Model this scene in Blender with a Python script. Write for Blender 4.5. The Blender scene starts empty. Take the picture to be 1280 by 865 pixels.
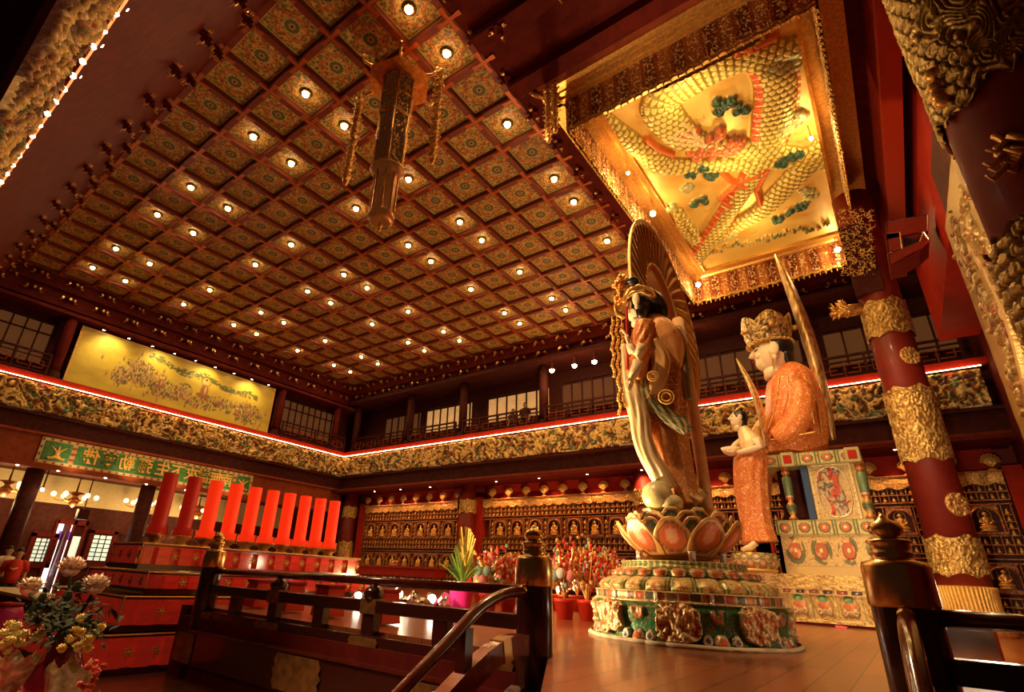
import bpy, bmesh, math, random
import numpy as np
from mathutils import Vector, Matrix
R_ = random.Random(7)
S = bpy.context.scene
COL = S.collection
PI = math.pi
# ------------------------------------------------------------ camera
FPX, PPX, PPY = 652.567, 586.323, 446.337
XD = (0.78941694, -0.20414299, -0.57891841); YD = (0.61206888, 0.33369999, 0.7169491); ZD = (0.04682494, -0.92030971, 0.38837799)
CAM = Vector((0, 0, 0.65))
cam_d = bpy.data.cameras.new('camera'); cam = bpy.data.objects.new('camera', cam_d); COL.objects.link(cam)
cam_d.sensor_width = 36; cam_d.lens = FPX / 1280 * 36
cam_d.shift_x = (640 - PPX) / 1280; cam_d.shift_y = (PPY - 432.5) / 1280
cam_d.clip_start = 0.05; cam_d.clip_end = 200
Rw = Matrix((XD, YD, ZD))
cam.matrix_world = Matrix.Translation(CAM) @ Matrix(((Rw[0][0], -Rw[0][1], -Rw[0][2]), (Rw[1][0], -Rw[1][1], -Rw[1][2]), (Rw[2][0], -Rw[2][1], -Rw[2][2]))).to_4x4()
S.camera = cam
FWD = Rw @ Vector((0, 0, 1))
def ray(px, py): return Rw @ Vector(((px - PPX) / FPX, (py - PPY) / FPX, 1))
def aty(px, py, y): r = ray(px, py); return CAM + r * (y / r.y)
def atx(px, py, x): r = ray(px, py); return CAM + r * (x / r.x)
def atz(px, py, z): r = ray(px, py); return CAM + r * ((z - CAM.z) / r.z)
def atd(px, py, d): r = ray(px, py); return CAM + r * (d / math.hypot(r.x, r.y))
# ------------------------------------------------------------ render look
S.view_settings.view_transform = 'Standard'; S.view_settings.look = 'None'
S.view_settings.gamma = 1; S.view_settings.use_curve_mapping = False
S.view_settings.exposure = 0.0
w = bpy.data.worlds.new('world'); S.world = w; w.use_nodes = True
w.node_tree.nodes['Background'].inputs[0].default_value = (1.0, 0.42, 0.18, 1)
w.node_tree.nodes['Background'].inputs[1].default_value = 0.02
WARM = (1.0, 0.60, 0.26)
def lamp(kind, loc, power, size=0.1, color=WARM, target=None, angle=60, blend=0.5):
    d = bpy.data.lights.new('lamp_light', kind); d.energy = power; d.color = color
    if kind == 'AREA': d.shape = 'RECTANGLE'; d.size, d.size_y = size
    else: d.shadow_soft_size = size
    if kind == 'SPOT': d.spot_size = math.radians(angle); d.spot_blend = blend
    o = bpy.data.objects.new('lamp_light', d); COL.objects.link(o); o.location = loc
    if target is not None: o.rotation_euler = (Vector(target) - Vector(loc)).to_track_quat('-Z', 'Y').to_euler()
    return o
# ------------------------------------------------------------ the hall's floods and spots, plus added fill lamps
P_CEIL = 66          # each ceiling downlight
LIGHTS = [
 # floor floods beside the rail, aimed at the standing figure
 ('SPOT', (-6.3, 7.2, 0.45), 2900, .12, (1, .62, .30), (-2.7, 8.4, 4.2), 70),
 ('SPOT', (-5.6, 6.2, 0.35), 650, .12, (1, .66, .34), (-2.7, 8.4, 1.4), 70),
 # spots high by the canopy and gallery cornice; added fill lamps are marked
 ('SPOT', (-4.3, 9.7, 11.3), 1900, .12, (1, .62, .30), (-2.6, 8.4, 4.5), 50),
 ('SPOT', (-6.2, 6.5, 11.8), 2600, .15, (1, .60, .28), (-2.4, 14.5, 3.5), 50),
 ('SPOT', (-12.7, 22.0, 10.9), 1500, .12, (1, .60, .28), (-2.6, 15.8, 6.0), 30),
 ('SPOT', (-7.0, 13.0, 0.4), 2600, .2, (1, .56, .22), (-11, 9.5, 12.6), 150),  # added uplight without a fixture, brightens the coffered ceiling
 ('SPOT', (-9.0, 17.0, 0.4), 1600, .2, (1, .56, .22), (-17, 13, 12.6), 150),  # second added uplight, for the coffers farther left
 ('SPOT', (-5.6, 3.6, 10.6), 3000, .15, (1, .60, .28), (-2.7, 8.3, 4.6), 42),  # added spot without a fixture, brightens the standing figure's upper body
 ('SPOT', (-1.2, 9.9, 11.3), 1400, .12, (1, .60, .28), (-1.0, 15.8, 2.5), 60),
]
for k, loc, p, sz, c, tg, an in LIGHTS: lamp(k, loc, p, sz, c, tg, an)
# ------------------------------------------------------------ mesh helpers
class MB:
    def __init__(s): s.v = []; s.f = []; s.m = []; s.c = []; s.cur = (1, 1, 1)
    def add(s, vs, fs, mi=0, cols=None):
        b = len(s.v); s.v += [tuple(v) for v in vs]; s.f += [tuple(b + i for i in f) for f in fs]; s.m += [mi] * len(fs)
        s.c += list(cols) if cols is not None else [s.cur] * len(vs)
        return s
    def box(s, a, b, mi=0):
        x0, y0, z0 = a; x1, y1, z1 = b
        return s.add([(x0,y0,z0),(x1,y0,z0),(x1,y1,z0),(x0,y1,z0),(x0,y0,z1),(x1,y0,z1),(x1,y1,z1),(x0,y1,z1)],
            [(0,3,2,1),(4,5,6,7),(0,1,5,4),(1,2,6,5),(2,3,7,6),(3,0,4,7)], mi)
    def hexa(s, p, mi=0):
        return s.add(p, [(0,3,2,1),(4,5,6,7),(0,1,5,4),(1,2,6,5),(2,3,7,6),(3,0,4,7)], mi)
    def lathe(s, prof, c=(0,0,0), n=24, mi=0, sx=1, sy=1, cols=None):
        vs = []; cc = []; fs = []; K = len(prof)
        for k, (r, z) in enumerate(prof):
            for i in range(n):
                a = 2*PI*i/n; vs.append((c[0]+r*sx*math.cos(a), c[1]+r*sy*math.sin(a), c[2]+z)); cc.append(cols[k] if cols else s.cur)
        for k in range(K-1):
            for i in range(n): j = (i+1) % n; fs.append((k*n+i, k*n+j, (k+1)*n+j, (k+1)*n+i))
        fs.append(tuple(range(n))[::-1]); fs.append(tuple(range((K-1)*n, K*n)))
        return s.add(vs, fs, mi, cc)
    def tube(s, pts, rad, n=8, mi=0, flat=1.0, ref=None, cols=None):
        pts = [Vector(p) for p in pts]; K = len(pts); rad = rad if isinstance(rad, (list, tuple)) else [rad]*K
        vs = []; fs = []; cc = []; up = None
        for k, p in enumerate(pts):
            t = (pts[min(k+1, K-1)] - pts[max(k-1, 0)]).normalized()
            if up is None:
                up = Vector(ref) if ref is not None else (Vector((0,0,1)) if abs(t.z) < .9 else Vector((1,0,0)))
            a = t.cross(up)
            if a.length < 1e-4: a = t.orthogonal()
            a.normalize(); b = a.cross(t).normalized()
            if ref is None: up = b
            for i in range(n):
                an = 2*PI*i/n; vs.append(p + a*(rad[k]*math.cos(an)) + b*(rad[k]*flat*math.sin(an))); cc.append(cols[k] if cols else s.cur)
        for k in range(K-1):
            for i in range(n): j = (i+1) % n; fs.append((k*n+i, k*n+j, (k+1)*n+j, (k+1)*n+i))
        fs.append(tuple(range(n))[::-1]); fs.append(tuple(range((K-1)*n, K*n)))
        return s.add(vs, fs, mi, cc)
    def ball(s, c, r, n=10, mi=0, rot=None):
        r = (r, r, r) if not isinstance(r, (tuple, list)) else r; h = max(4, n//2); vs = []; fs = []
        for k in range(h+1):
            t = PI*k/h
            for i in range(n):
                a = 2*PI*i/n; v = Vector((r[0]*math.sin(t)*math.cos(a), r[1]*math.sin(t)*math.sin(a), r[2]*math.cos(t)))
                if rot is not None: v = rot @ v
                vs.append(v + Vector(c))
        for k in range(h):
            for i in range(n): j = (i+1) % n; fs.append((k*n+j, k*n+i, (k+1)*n+i, (k+1)*n+j))
        return s.add(vs, fs, mi)
    def prism(s, poly, a, b, mi=0, frame=None):
        # poly in a local plane (u,v); extruded from depth a to b; frame = (origin, U, V, N)
        o, U, V, N = frame if frame else (Vector((0,0,0)), Vector((1,0,0)), Vector((0,0,1)), Vector((0,1,0)))
        n = len(poly); vs = [o + U*u + V*v + N*a for u, v in poly] + [o + U*u + V*v + N*b for u, v in poly]
        fs = [tuple(range(n)), tuple(range(2*n-1, n-1, -1))] + [(i, n+i, n+(i+1)%n, (i+1)%n) for i in range(n)]
        return s.add(vs, fs, mi)
    def beam(s, p, q, w_, h_, mi=0, up=(0,0,1)):
        p = Vector(p); q = Vector(q); t = (q-p).normalized(); a = t.cross(Vector(up))
        if a.length < 1e-4: a = t.orthogonal()
        a.normalize(); b = a.cross(t); a *= w_/2; b *= h_/2
        return s.hexa([p-a-b, p+a-b, q+a-b, q-a-b, p-a+b, p+a+b, q+a+b, q-a+b], mi)
    def grid(s, P, C=None, mi=0, wrap=False):
        # P: (n,m,3) numpy
        n, m = P.shape[:2]; b = len(s.v); s.v += [tuple(x) for x in P.reshape(-1, 3)]
        s.c += [tuple(x) for x in C.reshape(-1, 3)] if C is not None else [s.cur]*(n*m)
        I = np.arange(n*m).reshape(n, m) + b
        if wrap: I = np.concatenate([I, I[:, :1]], 1)
        F = np.stack([I[:-1,:-1], I[:-1,1:], I[1:,1:], I[1:,:-1]], -1).reshape(-1, 4)
        s.f += [tuple(x) for x in F.tolist()]; s.m += [mi]*len(F); return s
    def mesh(s, name, mats, smooth=False):
        me = bpy.data.meshes.new(name); me.from_pydata([tuple(map(float, v)) for v in s.v], [], s.f)
        for m in (mats if isinstance(mats, (list, tuple)) else [mats]): me.materials.append(m)
        if any(s.m): me.polygons.foreach_set('material_index', s.m)
        a = me.color_attributes.new('Col', 'FLOAT_COLOR', 'POINT')
        c = np.ones((len(s.v), 4), np.float32); c[:, :3] = np.array(s.c, np.float32).reshape(-1, 3); a.data.foreach_set('color', c.ravel())
        if smooth: me.polygons.foreach_set('use_smooth', [True]*len(me.polygons))
        me.update(); return me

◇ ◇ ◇

**WHAT YOU HAVE TO DO:** Take each line of the material that contains the word "scene" and list it.

**ANSWER IN FULL:**
Model this scene in Blender with a Python script. Write for Blender 4.5. The Blender scene starts empty. Take the picture to be 1280 by 865 pixels.
S = bpy.context.scene